- Exercise: Gather all lines in the entries that include the word "picture".

--- Start of Records shown ---

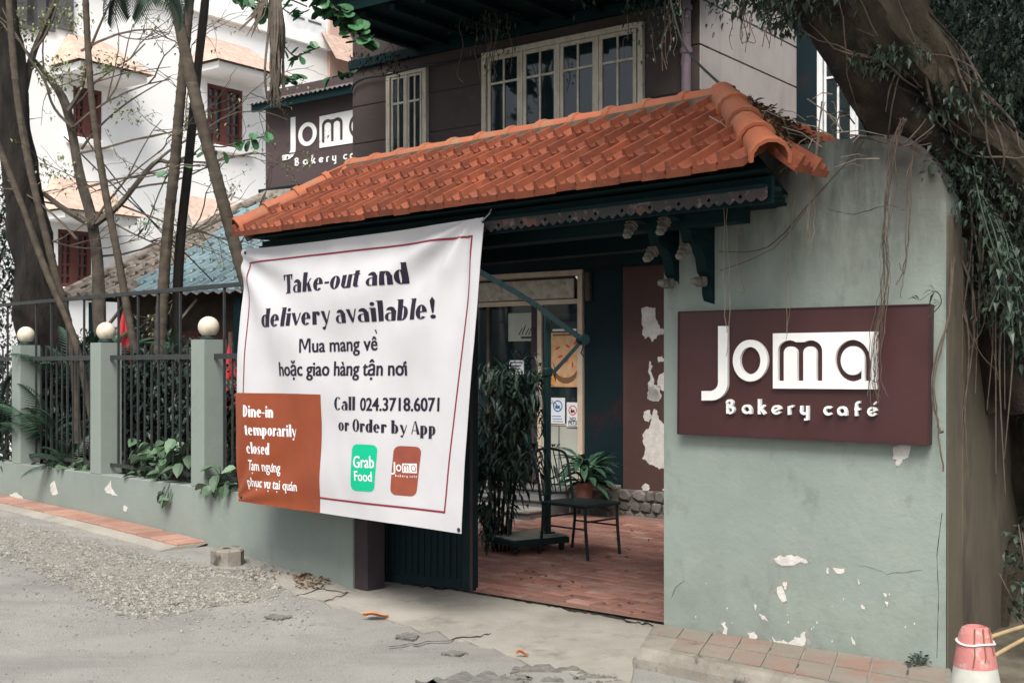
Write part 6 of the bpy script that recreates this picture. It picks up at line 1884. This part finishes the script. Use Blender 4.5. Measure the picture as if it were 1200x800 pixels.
pt = at(684, 590, 11.95); ps_, pd_ = B.inv(pt)
pz = .272
t = thing('potted_plant', 'leafy plant in a small terracotta pot on the step behind the chair', 'potted plant', B, ps_, pd_, pz)
MB().lathe([(.001, 0), (.075, 0), (.095, .15), (.108, .15), (.11, .185), (.095, .185), (.09, .16), (.001, .16)], (ps_, pd_, pz), 22).build('pot', 'terracotta_pot', t, True)
lm = MB(); Pl = [(0, 0), (.030, .07), (.047, .15), (.036, .23), (0, .31), (-.036, .23), (-.047, .15), (-.030, .07)]
lm.add([(x, y, .3*abs(x)-1.6*y*y+.12*y) for x, y in Pl]+[(0, .07, -.005), (0, .15, -.025), (0, .23, -.06)], [(0, 1, 8), (1, 2, 9, 8), (2, 3, 10, 9), (3, 4, 10), (4, 5, 10), (5, 6, 9, 10), (6, 7, 8, 9), (7, 0, 8)])
lme = meshdata(lm, 'leaf', 'palm_leaf')
random.seed(51)
sm_ = MB()
for k in range(60):
    az = ru(0, 6.28); r = ru(0, .12); hz_ = ru(.18, .42)
    p = Vector((ps_+r*math.cos(az)+.03, pd_+r*math.sin(az), pz+hz_))
    piece('leaf', lme, t, p, Matrix.Rotation(az-math.pi/2+ru(-.3, .3), 3, 'Z') @ Matrix.Rotation(R(ru(-15, 50)), 3, 'X'), (ru(.7, 1.05),)*3)
    sm_.tube([(ps_+ru(-.03, .03), pd_+ru(-.03, .03), pz+.15), p], .004, 4)
sm_.build('stems', 'leaf_ivy', t)
mb = MB()
for k in range(46):
    px, py = ru(566, 778), ru(622, 728); Y = FPX*(EYE-.08)/(py-431); X = (px-600)/FPX*Y
    if G.inv((X, Y))[1] < dthr(G.inv((X, Y))[0])+.05: continue
    mb.leaf((X, Y, yard(X, Y)+.014), (ru(-1, 1), ru(-1, 1), .15), (0, 0, 1), ru(.03, .06), ru(.02, .03), .35, -.1)
o = mb.build('fallen_leaves', 'dry_leaf'); props(o, 'small dark dead leaves scattered over the red courtyard paving', 'leaves', kind='stuff')

# ================================================================== STREET SIDE OBJECTS
g0 = ground(267, 663)
t = thing('concrete_block', 'chipped grey concrete block with a hole lying at the end of the kerb bricks', 'block', N, g0.x, g0.y, g0.z)
cc = ground(267, 660)
P = [(cc.x+.125*math.cos(R(a))*r, cc.y+.125*math.sin(R(a))*r*1.1) for a, r in ((5, 1), (50, 1.05), (95, .95), (150, 1.1), (195, 1.05), (240, .95), (285, 1.0), (330, 1.08))]
m = MB(); n = len(P)
m.add([(x, y, cc.z-.02) for x, y in P]+[(x, y, cc.z+.105) for x, y in P]+[(cc.x+(x-cc.x)*.88, cc.y+(y-cc.y)*.88, cc.z+.12) for x, y in P], [tuple(2*n+k for k in range(n))]+[(i, (i+1) % n, n+(i+1) % n, n+i) for i in range(n)]+[(n+i, n+(i+1) % n, 2*n+(i+1) % n, 2*n+i) for i in range(n)])
m.build('body', 'kerb_concrete', t)
MB().lathe([(.001, 0), (.03, 0), (.026, .003), (.001, .003)], (cc.x-.01, cc.y, cc.z+.1205), 12).build('socket', 'crack_dirt', t)
def rock(label, px, py, r, mt, h=1.0, name='rubble_stone', cat='stone', group=None):
    p = ground(px, py); m = MB(); vs = []
    for k in range(14):
        v = Vector((random.gauss(0, 1), random.gauss(0, 1), abs(random.gauss(0, 1))*h)).normalized(); vs.append(p+Vector((v.x*r, v.y*r, v.z*r*h)))
    bm = bmesh.new(); [bm.verts.new(v) for v in vs]+[bm.verts.new(p+Vector((0, 0, -.01)))]
    bmesh.ops.convex_hull(bm, input=bm.verts[:]); loose = [v for v in bm.verts if not v.link_faces]; bmesh.ops.delete(bm, geom=loose, context='VERTS'); bm.verts.index_update()
    m.add([v.co.copy() for v in bm.verts], [tuple(v.index for v in f.verts) for f in bm.faces]); bm.free()
    one(name, m, mt, label, cat, N, tuple(p), group=group)
rock('broken terracotta shard standing against the foot of the low wall', 372, 672, .055, 'orange_leaf', 1.8)
rock('dark broken stone leaning on the wall behind the terracotta shard', 368, 668, .045, 'stone', 2.2)
rock('grey lump of rubble at the foot of the low wall right of the concrete block', 333, 656, .05, 'kerb_concrete', 1.0)
rock('flat dark stone at the edge of the gravel and the asphalt', 208, 708, .06, 'stone', .3)
rock('pale pebble on the concrete apron', 626, 776, .014, 'gravel_stone', .8)
mb = MB()
for k in range(60): 
    p = ground(ru(345, 385), ru(672, 690), .01); mb.leaf(p, (ru(-1, 1), ru(-1, 1), .3), (0, 0, 1), .05, .03, .3, 0)
for k in range(60):
    p = ground(ru(285, 370), ru(662, 680), .01); mb.leaf(p, (ru(-1, 1), ru(-1, 1), .3), (0, 0, 1), .035, .02, .3, 0)
o = mb.build('leaf_debris', 'dry_leaf'); props(o, 'dry brown leaves and chips gathered at the end of the low wall', 'debris', kind='stuff')
def fallen(label, px, py, L, a):
    p = ground(px, py, .022); m = MB(); n = 8; vs = []
    for i in range(n+1):
        f = i/n; w_ = L*.22*math.sin(math.pi*f)**.7; ax = L*(f-.5)
        for sgn in (-1, 0, 1): vs.append((p.x+ax*math.cos(a)-sgn*w_*math.sin(a), p.y+ax*math.sin(a)+sgn*w_*math.cos(a), p.z+.02*abs(sgn)+.012*math.sin(5*f)))
    m.add(vs, [(3*i+k, 3*i+k+1, 3*i+k+4, 3*i+k+3) for i in range(n) for k in (0, 1)]); one('fallen_leaf', m, 'orange_leaf', label, 'leaf', N, tuple(p))
fallen('large curled orange brown leaf on the concrete apron below the gate leaf', 440, 722, .17, .25)
fallen('small orange leaf lying on the apron in front of the opening', 612, 767, .07, .1)
# traffic cone with poles
cb = at(1143, 800, 4.5)
t = thing('traffic_cone', 'worn traffic cone with faded pink top and white body, lower right corner', 'traffic cone', N, cb.x, 4.5, 0)
ctop = 1.6-(733-431)*4.5/FPX
def cseg(z): return .052+(ctop-z)*.175
MB().lathe([(cseg(.0)+.01, .03), (cseg(.03), .035), (cseg(.485), .485)], (cb.x, 4.5, 0), 28).build('white_body', 'cone_white', t, True)
MB().lathe([(cseg(.485)+.002, .48), (cseg(.5)+.002, .5), (cseg(.6)+.002, .60), (cseg(ctop)-.004, ctop-.006), (cseg(ctop)-.016, ctop), (cseg(ctop)-.02, ctop-.02)], (cb.x, 4.5, 0), 28).build('pink_top', 'cone_pink', t, True)
MB().box(cb.x-.2, cb.x+.2, 4.3, 4.7, 0.004, .035, .01).build('base', 'rubber', t)
m = MB(); zc = .57; m.tube([Vector((cb.x+(cseg(zc)+.006)*math.cos(k*.35), 4.5+(cseg(zc)+.006)*math.sin(k*.35), zc+.004*math.sin(k))) for k in range(19)], .004, 5); m.build('cord', 'ink_white', t)
m = MB()
for k in range(3):
    a = 4.3+k*.55; m.tube([Vector((cb.x+(cseg(z)+.0035)*math.cos(a+.06*math.sin(z*60)), 4.5+(cseg(z)+.0035)*math.sin(a+.06*math.sin(z*60)), z)) for z in (.49+k*.02, .53, .58, .63)], .003, 4)
m.build('scuff', 'poster_brown', t)
for lb, A_, B_ in (('upper bamboo pole leaning from the traffic cone to the right', (1158, 747), (1250, 727)), ('lower bamboo pole curving from the traffic cone to the right', (1158, 772), (1250, 730))):
    p, q_ = at(*A_, 4.55), at(*B_, 4.9); m = MB(); m.tube(smooth([p, (p+q_)/2+Vector((0, 0, .015)), q_, q_+(q_-p)*1.2], 5), .0085, 8); one('bamboo_pole', m, 'bamboo', lb, 'pole', N, tuple(p), True)
# weed at the wall foot
p = Vector((*W.w(1.50, -.06, 0)[:2], .09))
t = thing('weed', 'small green weed growing at the foot of the sign wall near the cone', 'plant', N, *p); mb = MB()
for k in range(46): mb.leaf(p+Vector((ru(-.05, .05), ru(-.04, .04), ru(.01, .07))), (ru(-1, 1), ru(-1, 1), ru(-.2, .8)), (0, 0, 1), .035, .02)
mb.build('leaves', 'leaf_ivy', t); m = MB()
for k in range(6): m.tube([p, p+Vector((ru(-.05, .05), ru(-.04, .04), .07))], .0015, 4)
m.build('stems', 'leaf_ivy', t)
# dark sheet standing in for a shaded opening, and soil, at the right
mb = MB(); vs, fs = gridgeo(10, 10, lambda a, b: (2.22+4*a, 5.2+7*b-.9*a, .03+.12*min(1, b*5)+.02*noise.noise(Vector((a*9, b*9, 0)))))
mb.add(vs, fs); struct('bare_soil', mb, 'soil_pale')
t = thing('dark_opening_panel', 'dark navy panel standing in for the dark opening behind the banyan trunk', 'panel', N, 3.3, 8.0, 0)
MB().box(2.92, 5.2, 7.9, 7.95, .0, 2.1, .01).build('sheet', 'opening_dark', t)
for k in range(5): MB().box(3.0+k*.5, 3.03+k*.5, 7.885, 7.8995, .02, 2.08).build('rib', 'opening_dark', t)
t = thing('garden_bush', 'dark leafy undergrowth beside the traffic cone under the banyan', 'bush', N, 2.95, 6.6, .1); mb = MB()
for (cx, cy, Y) in ((1205, 640, 6.3), (1210, 700, 6.0)): leaves(mb, at(cx, cy, Y), (.12, .2, .16), 70, .06, .03)
mb.build('leaves', 'leaf_ivy', t); m = MB()
for k in range(6): m.tube([at(1215, 760, 6.2), at(1190+ru(-20, 20), 650+ru(-60, 40), 6.2)], .004, 4)
m.build('stems', 'twig', t)
# folded red parasols behind the fence
def folded(label, px, y0, y1, Y, r):
    a, b_ = at(px, y0, Y), at(px, y1, Y); t = thing('folded_parasol', label, 'parasol', N, b_.x, b_.y, .22, 'folded red parasols behind the fence'); m = MB(); n = 12; vs = []
    st = [(0, .1), (.15, .35), (.5, .8), (.85, 1.0), (1, .9)]
    for f, rr in st:
        for k in range(n): q = r*rr*(1 if k % 2 else .6); vs.append((a.x+q*math.cos(k*2*math.pi/n), a.y+q*math.sin(k*2*math.pi/n), a.z+(b_.z-a.z)*f))
    m.add(vs, [(i*n+k, i*n+(k+1) % n, (i+1)*n+(k+1) % n, (i+1)*n+k) for i in range(len(st)-1) for k in range(n)]); m.build('canopy', 'red_canvas', t)
    MB().tube([(a.x, a.y, .2), (a.x, a.y, a.z+.05)], .02, 8).build('pole', 'dull_wood', t)
folded('folded red parasol between the trunks in the second fence bay', 146, 362, 425, 12.9, .10)
folded('folded red parasol just left of the banner edge', 270, 395, 480, 11.5, .08)
# distant tree line behind everything
random.seed(61)
for lb, x, y, h in (('distant tree beyond the villa on the far left', -26, 40, 6), ('distant tree beyond the cafe on the right', 12, 34, 7), ('distant tree far beyond the right edge', 24, 36, 7)):
    bush('distant_tree', lb, 'tree', (x, y, h*.65), (4.5, 3, h*.5), 2500, .5, .25, 'leaf_dark', trunk=(.3, 0), clumps=24)
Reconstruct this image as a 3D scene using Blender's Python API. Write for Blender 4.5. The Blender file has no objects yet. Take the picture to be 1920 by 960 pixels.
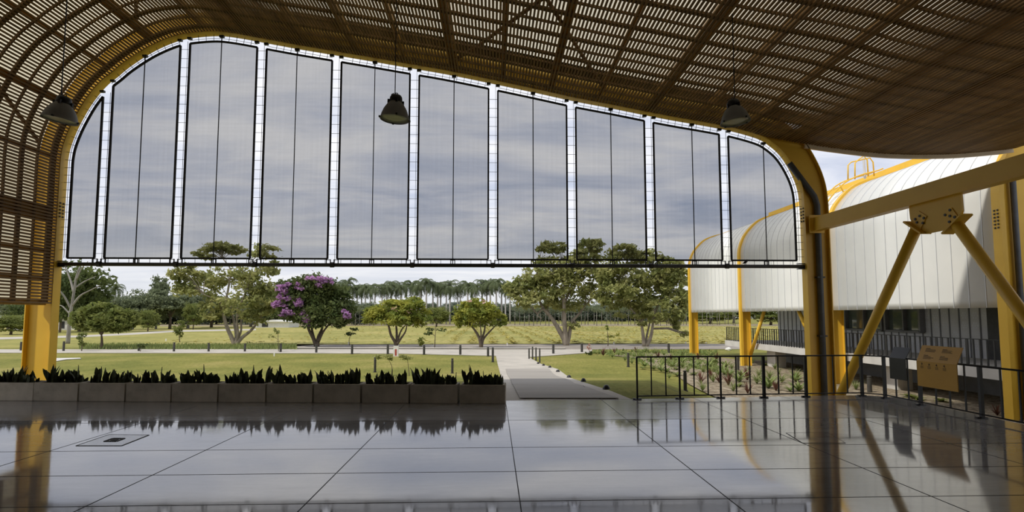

--- End of Records shown ---

- The response:
Write part 6 of the bpy script that recreates this picture. It picks up at line 1884. This part finishes the script. Use Blender 4.5. Measure the picture as if it were 1200x800 pixels.
Reconstruct this image as a 3D scene using Blender's Python API. Write for Blender 4.5. The Blender file has no objects yet. Take the picture to be 1920 by 960 pixels.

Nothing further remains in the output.